15 Jul 2014

Meridian accused of being 'greedy'

9:24 pm on 15 July 2014

Meridian Energy is "mean and greedy" not to consider price reductions despite electricity demand falling due to record warm temperatures, according to consumer price watchdogs.

Meridian Energy's latest operating report said demand fell 3 percent in June - the warmest June since records began in 1909, the National Institute of Water and Atmospheric Research says. Meridian's national hydro storage capacity also increased.

Meridian Energy's Lake Benmore hydro dam.

Meridian Energy's Lake Benmore hydro dam. Photo: PHOTO NZ

But chief financial officer Paul Chambers said none of these factors had a bearing on the price consumers paid for electricity.

Demand was only marginally lower than the same time last year, and and the short-term movements in lake levels did not have an influence on price, he said.

Instead, it was competition in the market which dictated the price consumers paid for power.

Energy analyst Molly Melhuish did not buy that reasoning. She agreed June was warm but believed more people were using less heating because they could not afford the current prices.

Ms Melhuish said the idea of competition was that the consumer would pay the price the market would bear, and the market would not bear the current high prices so many people were simply turning their heating off.

Federation of Family Budgeting Services chief executive Raewyn Fox agreed and said rising food and fuel prices meant many people her organisation dealt with dreaded winter because of the added pressure of paying the power bill.

Some families were economising as much as they could and were living in cold homes as a result, she said.

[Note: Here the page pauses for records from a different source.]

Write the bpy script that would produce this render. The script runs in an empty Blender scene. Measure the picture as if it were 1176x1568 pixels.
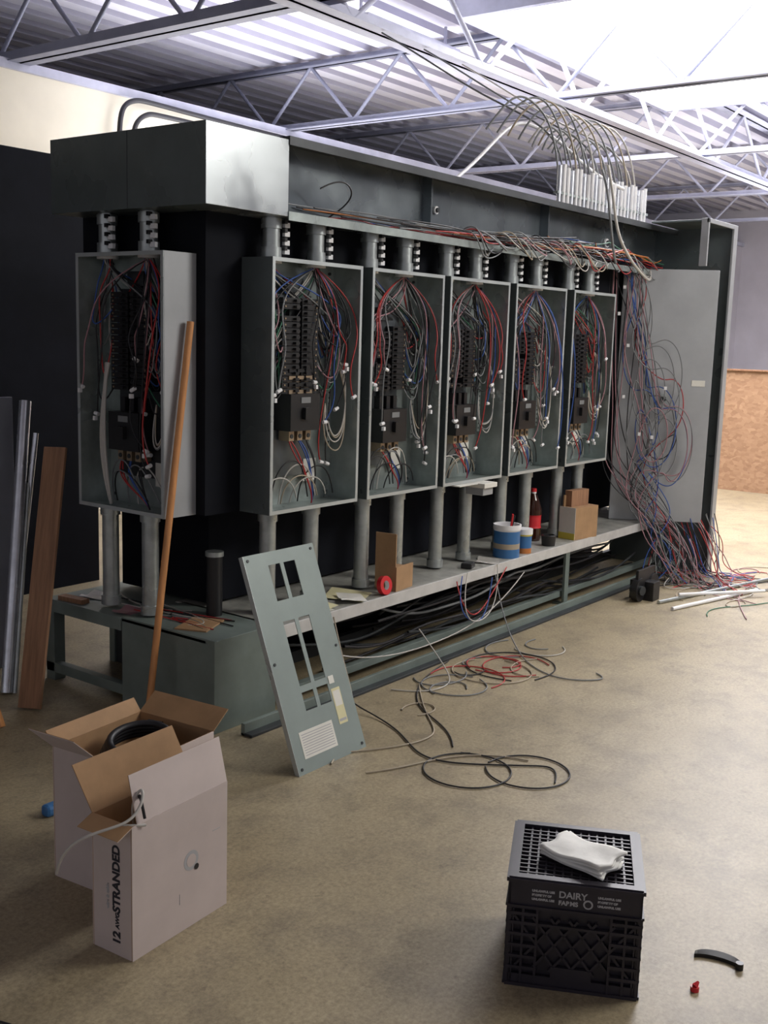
import bpy, math, random, bmesh
from mathutils import Vector, Matrix
rnd = random.Random(7)
sc = bpy.context.scene
col = sc.collection

# ------------------------------------------------------------------ materials
MATS = {}
def mat(name, c, rough=.6, metal=0., n=0., scale=8., bump=0., c2=None, emit=0., stretch=None, spec=None):
    if name in MATS: return MATS[name]
    m = bpy.data.materials.new(name); m.use_nodes = True
    nt = m.node_tree; b = nt.nodes['Principled BSDF']
    b.inputs['Base Color'].default_value = (*c, 1)
    b.inputs['Roughness'].default_value = rough
    b.inputs['Metallic'].default_value = metal
    if spec is not None: b.inputs['Specular IOR Level'].default_value = spec
    if emit:
        b.inputs['Emission Color'].default_value = (*c, 1); b.inputs['Emission Strength'].default_value = emit
    if n or bump:
        tc = nt.nodes.new('ShaderNodeTexCoord'); mp = nt.nodes.new('ShaderNodeMapping')
        nz = nt.nodes.new('ShaderNodeTexNoise'); nz.inputs['Scale'].default_value = scale
        nz.inputs['Detail'].default_value = 6; nz.inputs['Roughness'].default_value = .6
        nt.links.new(tc.outputs['Object'], mp.inputs['Vector']); nt.links.new(mp.outputs['Vector'], nz.inputs['Vector'])
        if stretch: mp.inputs['Scale'].default_value = stretch
        if n:
            mx = nt.nodes.new('ShaderNodeMix'); mx.data_type = 'RGBA'
            a = tuple(max(0, x*(1-n)) for x in c); d = c2 if c2 else tuple(min(1, x*(1+n)) for x in c)
            mx.inputs[6].default_value = (*a, 1); mx.inputs[7].default_value = (*d, 1)
            cr = nt.nodes.new('ShaderNodeMapRange'); cr.inputs[1].default_value = .35; cr.inputs[2].default_value = .65
            nt.links.new(nz.outputs['Fac'], cr.inputs[0]); nt.links.new(cr.outputs[0], mx.inputs[0])
            nt.links.new(mx.outputs[2], b.inputs['Base Color'])
        if metal > .2:   # uneven sheen
            n4 = nt.nodes.new('ShaderNodeTexNoise'); n4.inputs['Scale'].default_value = 3.5; n4.inputs['Detail'].default_value = 3
            nt.links.new(mp.outputs['Vector'], n4.inputs['Vector'])
            c4 = nt.nodes.new('ShaderNodeMapRange'); c4.inputs[1].default_value = .3; c4.inputs[2].default_value = .7
            c4.inputs[3].default_value = max(.12, rough-.12); c4.inputs[4].default_value = rough+.14
            nt.links.new(n4.outputs['Fac'], c4.inputs[0]); nt.links.new(c4.outputs[0], b.inputs['Roughness'])
        if bump:
            bp = nt.nodes.new('ShaderNodeBump'); bp.inputs['Strength'].default_value = bump; bp.inputs['Distance'].default_value = .01
            nt.links.new(nz.outputs['Fac'], bp.inputs['Height']); nt.links.new(bp.outputs[0], b.inputs['Normal'])
    MATS[name] = m; return m

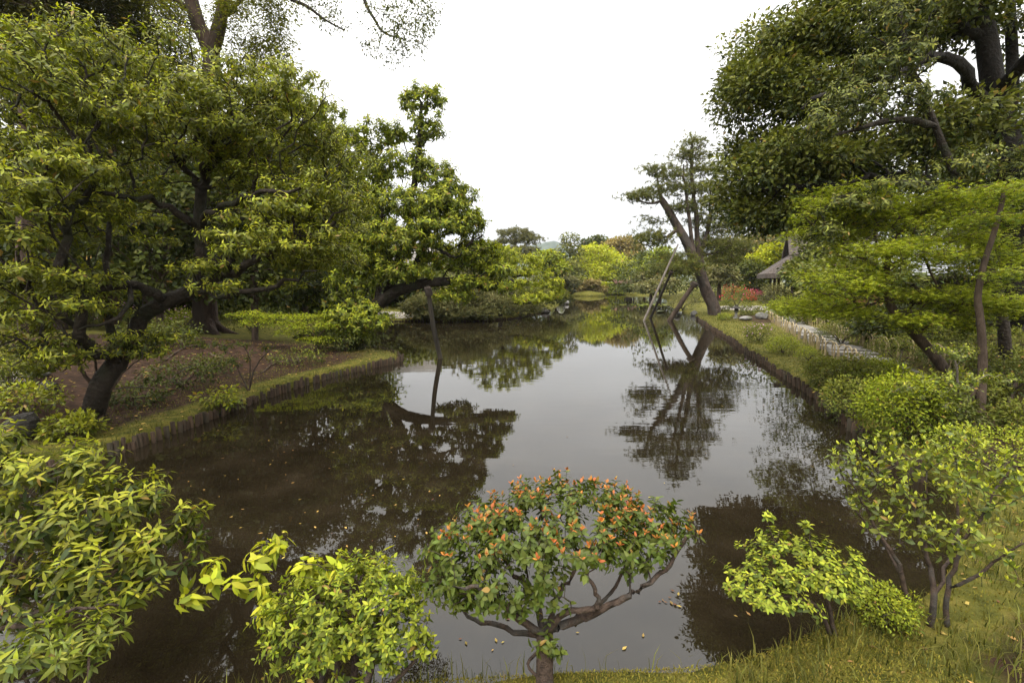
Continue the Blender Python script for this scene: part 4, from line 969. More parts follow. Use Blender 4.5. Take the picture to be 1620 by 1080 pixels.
# --- big dark evergreen oak overhanging from the right
b6 = on_ground(12.3, 10.6); Y6 = b6[1]
def q6(px, py, dy=0): return at(px, py, Y6 + dy)
def roots(root, base, P, dirs):
    for a, c, d, e in (((1590,560),(1545,590),(1500,600),(1470,612)), ((1600,580),(1570,610),(1545,640),(1530,650)), ((1600,520),(1560,535),(1530,552),(1500,560)), ((1610,600),(1600,630),(1590,660),(1600,690)), ((1580,545),(1560,575),(1530,600),(1520,630))):
        pts = [hit(*q) for q in (a, c, d, e)]; pts = [p_ + [0, 0, .03+.05*(i == 0)] for i, p_ in enumerate(pts)]
        sk = Skel(); sk.limb(pts, .04, .01, 6, .003); V, Fq, _, _ = sk.finish(.001); put_wood(root, base, V, Fq, 'bark_brown', 'root')
tree('evergreen_oak', 'huge dark evergreen oak leaning out from the right edge', b6,
 [([b6-[0,0,.3], q6(1612,470), q6(1604,360), q6(1596,250), q6(1575,150), q6(1555,40), q6(1540,-80), q6(1530,-200)], .34, .11),
  ([q6(1588,250), q6(1600,150,.3), q6(1600,40,.5), q6(1590,-80,.6)], .13, .08), ([q6(1580,185), q6(1510,100,-.6), q6(1430,112,-1.4), q6(1350,140,-1.8), q6(1260,170,-1.4)], .13, .04, .05),
  ([q6(1592,330), q6(1500,300,-.5), q6(1400,290,-.8), q6(1300,290,-.4), q6(1200,300,.2)], .12, .04, .05), ([q6(1555,60), q6(1450,20,0), q6(1340,30,.5), q6(1240,60,1)], .12, .04, .05), ([q6(1575,150), q6(1640,80,-1), q6(1720,40,-2)], .15, .06)],
 [(1240,60,Y6+1.4,65,55,1.5,13,42,22,.7,26), (1195,150,Y6+1.5,30,60,1.1,9,34,20,.6,26), (1260,170,Y6+1,80,60,1.5,14,44,20,.7,26), (1200,250,Y6+1.2,40,40,1.2,9,38,18,.6,26), (1280,270,Y6+.8,90,50,1.5,13,44,20,.7,26), (1185,310,Y6+1,38,30,1.1,7,32,14,.5,22), (1225,345,Y6+.8,45,20,.9,6,34,13,.5,20),
  (1370,50,Y6+.6,110,60,1.7,14,50,24,.8,26), (1340,330,Y6+.6,90,30,1.4,8,46,16,.7,22), (1470,60,Y6+.8,90,70,2,11,50,24,.8,24), (1430,240,Y6+.8,100,60,1.8,12,50,22,.8,24), (1530,200,Y6+1.2,80,80,2,10,50,22,.8,24), (1570,310,Y6+.8,80,60,2,10,50,22,.8,24), (1470,-70,Y6,150,50,2.4,11,56,26,1,22), (1540,-190,Y6,130,70,2.4,8,56,26,1,20), (1600,430,Y6+1,60,60,1.5,8,44,20,.7,22)],
 'l_oak', 'bark_oak', S_clu(24, .36, .124, .75), .006, .42, .4, .28, .08, .04, tpl=MID(.5), yr_=(-.25, .85), extra=roots, flare=.3)
b7 = on_ground(9.6, 8.6)
def q7(px, py, dy=0): return at(px, py, b7[1] + dy)
tree('olive_tree', 'olive leaved tree with drooping tiers in front of the dark oak', b7,
 [([b7-[0,0,.3], q7(1585,500), q7(1560,400), q7(1520,300), q7(1480,200), q7(1440,100), q7(1420,0)], .1, .03), ([q7(1520,300), q7(1420,290,-.3), q7(1330,310,-.5)], .07, .03, .03), ([q7(1480,200), q7(1400,190,-.3), q7(1310,220,-.5)], .07, .03, .03)],
 [(1420,40,b7[1],60,50,1.0,120), (1390,110,b7[1]-.3,60,32,1.,110), (1330,170,b7[1]-.5,55,28,.9,100), (1290,205,b7[1]-.5,34,26,.7,60), (1420,165,b7[1]-.2,60,24,.9,80), (1400,300,b7[1]-.5,60,20,.8,80), (1500,275,b7[1]-.2,70,26,.9,90), (1340,330,b7[1]-.6,50,22,.7,70), (1300,370,b7[1]-.5,26,22,.6,40), (1560,250,b7[1],60,30,.9,60)],
 'l_oak', 'bark_dark', S_ros(12, .1, (-.9, .3), 6), .005, .42, .3, .28, .08, .04, tpl=MID(.38), yr_=(.35, .9))

# --- maple with layered sprays at right
b8 = hit(1530, 625)
def q8(px, py, dy=0): return at(px, py, b8[1] + dy)
YB = b8[1]
tree('maple_tree', 'maple with leaning slender trunk and flat bright green sprays at right', b8,
 [([b8-[0,0,.2], q8(1490,580), q8(1450,530), q8(1420,500), q8(1405,470), q8(1402,430), q8(1408,390,.1)], .1, .045), ([q8(1405,470), q8(1440,478,-.2), q8(1500,480,-.3), q8(1560,484,-.4)], .04, .02, .01), ([q8(1405,475), q8(1350,470,-.2), q8(1300,465,-.2)], .035, .015, .01),
  ([q8(1402,430), q8(1350,400,.2), q8(1300,370,.3), q8(1270,340,.3)], .035, .015, .01), ([q8(1408,390,.1), q8(1440,350,0), q8(1510,310,-.3), q8(1580,290,-.5)], .035, .015, .01), ([q8(1415,495), q8(1455,490,.3), q8(1470,470,.4), q8(1445,452,.3)], .05, .03, .005)],
 [(1425,390,YB-.3,45,16,.5,6,34,8,.3,14), (1335,315,YB+.3,55,26,.6,10,34,9,.35,15), (1350,360,YB+.2,90,30,.7,14,36,9,.35,15), (1430,335,YB-.2,90,26,.7,12,36,9,.35,14), (1550,310,YB-.5,80,24,.6,9,34,8,.3,14), (1400,405,YB-.3,110,24,.8,13,36,8,.35,14), (1345,440,YB-.1,70,28,.7,12,36,8,.35,14), (1400,465,YB-.3,100,18,.7,9,34,8,.3,13), (1320,482,YB+.3,70,16,.7,11,34,8,.35,14), (1580,400,YB-.6,50,30,.5,5,32,8,.3,12), (1570,470,YB-.6,80,26,.6,13,34,8,.3,14), (1480,500,YB-.4,90,22,.6,10,34,8,.3,13), (1520,370,YB-.4,60,20,.6,7,34,8,.3,13), (1250,490,YB+1.2,50,14,.6,7,30,7,.35,13)],
 'l_maple', 'bark_brown', S_spr(17, .17, .058, .55, .25), .0042, .42, .22, .3, .07, .03, tpl=tpl_maple(), yr_=(.0, 1.15))
b9 = hit(1552, 668)
def q9(px, py, dy=0): return at(px, py, b9[1] + dy)
tree('slender_tree', 'thin pale brown trunk standing upright on the dark right slope', b9,
 [([b9-[0,0,.15], q9(1552,620), q9(1555,560), q9(1550,500), q9(1547,468), q9(1556,420), q9(1575,360), q9(1590,300)], .065, .03), ([q9(1553,600), q9(1530,640,.1), q9(1528,665,.1)], .045, .04)],
 [(1590,300,b9[1],50,12,.5,40), (1570,345,b9[1],46,10,.5,36), (1600,430,b9[1]-.3,40,9,.4,24)],
 'l_maple', 'bark_brown', S_spr(16, .17, .06, .5, .22), .004, .42, .22, .3, .07, .03, tpl=tpl_maple(), yr_=(.0, .7))
for px, py, Y, rx, rz, mt, lb in ((1350,430,24,80,30,'l_shrub','low dense tree in front of the tiled house'), (1450,500,14,80,30,'l_dark','dark low tree on the slope behind the leaning maple'), (1570,520,15,80,40,'l_dark','shaded tree behind the thin pale trunk'), (1310,400,30,40,40,'l_oak','dark tree standing against the thatched house'), (1276,430,30,20,14,'l_oak','small dark clipped tree before the thatched eave'),
    (1620,350,24,70,60,'l_shrub','tree above the tiled roof at right edge'), (1480,330,38,120,60,'l_shrub','broad tree rising behind the tiled house'), (1640,200,22,80,120,'l_dark','tall dark tree beyond the oak at right edge'), (1380,250,40,120,90,'l_dark','dark tall tree behind the houses')):
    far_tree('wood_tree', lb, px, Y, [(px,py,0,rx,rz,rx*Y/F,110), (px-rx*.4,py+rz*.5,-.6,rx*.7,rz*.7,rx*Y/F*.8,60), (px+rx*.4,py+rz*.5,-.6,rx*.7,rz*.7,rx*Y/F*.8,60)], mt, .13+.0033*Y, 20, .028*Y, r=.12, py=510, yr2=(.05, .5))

# --- woods that close the view behind the garden
def wood_mass(name, label, regions, mat, L=.5):
    P, dd = [], []
    for x0, x1, y0, y1, h0, h1, n_ in regions:
        x = rng.uniform(x0, x1, n_); y = rng.uniform(y0, y1, n_); top = h0 + (h1-h0)*(.5 + .5*np.sin(x*.31+y*.2)*np.cos(x*.13+1)) + rng.normal(0, .5, n_)
        z = np.maximum(.8, top*rng.uniform(0, 1, n_)**.55); P.append(np.stack([x, y, z+.4], 1)); d = nrm(np.stack([rng.normal(0, .5, n_), -np.abs(rng.normal(.5, .4, n_)), z/top*1.3-.3], 1)); dd.append(d)
    P = np.vstack(P); dd = np.vstack(dd)
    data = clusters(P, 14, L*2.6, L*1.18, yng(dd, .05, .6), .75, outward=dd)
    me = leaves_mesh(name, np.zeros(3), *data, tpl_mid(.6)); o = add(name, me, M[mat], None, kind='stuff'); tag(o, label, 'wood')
wood_mass('distant_wood', 'distant belt of trees closing the view beyond the far bank', [(-150, -20, 95, 130, 5, 9, 1100), (-20, 40, 108, 130, 3.5, 5.5, 600), (40, 170, 90, 130, 6, 11, 1000)], 'l_pineolive', .5)
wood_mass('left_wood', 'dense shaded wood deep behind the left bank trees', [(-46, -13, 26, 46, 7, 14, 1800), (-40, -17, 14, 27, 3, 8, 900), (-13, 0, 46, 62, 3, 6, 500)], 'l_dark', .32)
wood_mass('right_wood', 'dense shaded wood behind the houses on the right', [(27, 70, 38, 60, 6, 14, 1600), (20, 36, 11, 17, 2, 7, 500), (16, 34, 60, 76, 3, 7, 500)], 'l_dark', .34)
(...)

Grey Power energy spokesperson Allen Davies said Meridian cared more about profit than fairness.

Meridian was being mean and greedy; when a supermarket had lower demand for a product, the price was dropped to drive sales up, Mr Davies said.

Mighty River Power said it had had an increase in hydro storage in Lake Taupo during the past month and it was currently at 90 percent of its average, up from 50 percent a month ago.